The End of the World (As We Know It)
I was having a really weird, mid-apocalyptic dream. I believe Kim and I were living in New York City and headed off to a museum in the Bronx. We stopped at one museum, saw some friends, got on a bus and kept on going. At one place, we stopped to see the remains of an old building where my brother sometimes stayed when he wasn't living on the boat.
We started talking with this young woman and she agreed to drive us up to the museum. We rode through run down streets. As we got close to the museum, we stopped to visit a friend of hers. There were many people in the trashed apartment, good people, who had struggled hard in the Bronx. We had something to drink, chatted, and as we prepared to leave, cue 'Hotel California', we found that we had already died. That this was our afterlife, and we could never leave.
Yet it didn't feel like we had died. We were just at a gathering somewhere.
The alarm went off. I looked at the clock. 6:00. In twelve minutes, it would be the solstice, for some people, the end of the world. Outside, the wind was howling. I figured I could spend the last twelve minutes of the old b'ak'tun snuggling warmly in my bed.
As I got out of bed, I thought, what if the 'apocalypse' has happened? What if everything has changed? Yes, I don't feel any different, the routines haven't changed, but what if something else has, something imperceptible?
My mind went back to the old saying about, what the caterpillar views as the end of the world, the butterfly views as a new beginning. Every day is the opportunity for a new beginning, so let's make this a positive apocalypse.
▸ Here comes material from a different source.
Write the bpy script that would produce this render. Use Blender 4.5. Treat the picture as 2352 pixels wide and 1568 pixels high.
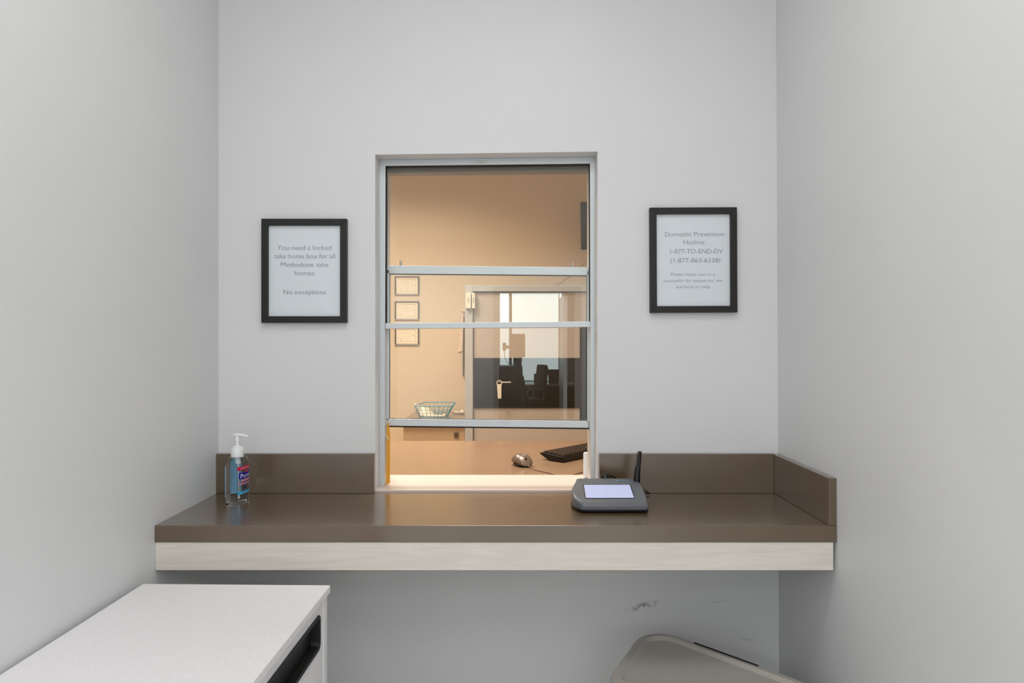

I checked on Facebook to see what my friends were saying. They were talking about being more involved in their community and their government. People were challenging the NRA to represent the four million members, moms and dads, in their organization, and not the gun sellers. You cannot serve both God and Money. Perhaps that is the real message of Sandy Hook.
Various songs play through my mind as part of the apocalypse play list. Soon, I will shower, and head off to a job I love, a job where I get to use my words to try and help people live healthier, happier lives. Perhaps this is the apocalypse, getting more people to be driven by love for their fellow living beings and not by love for money.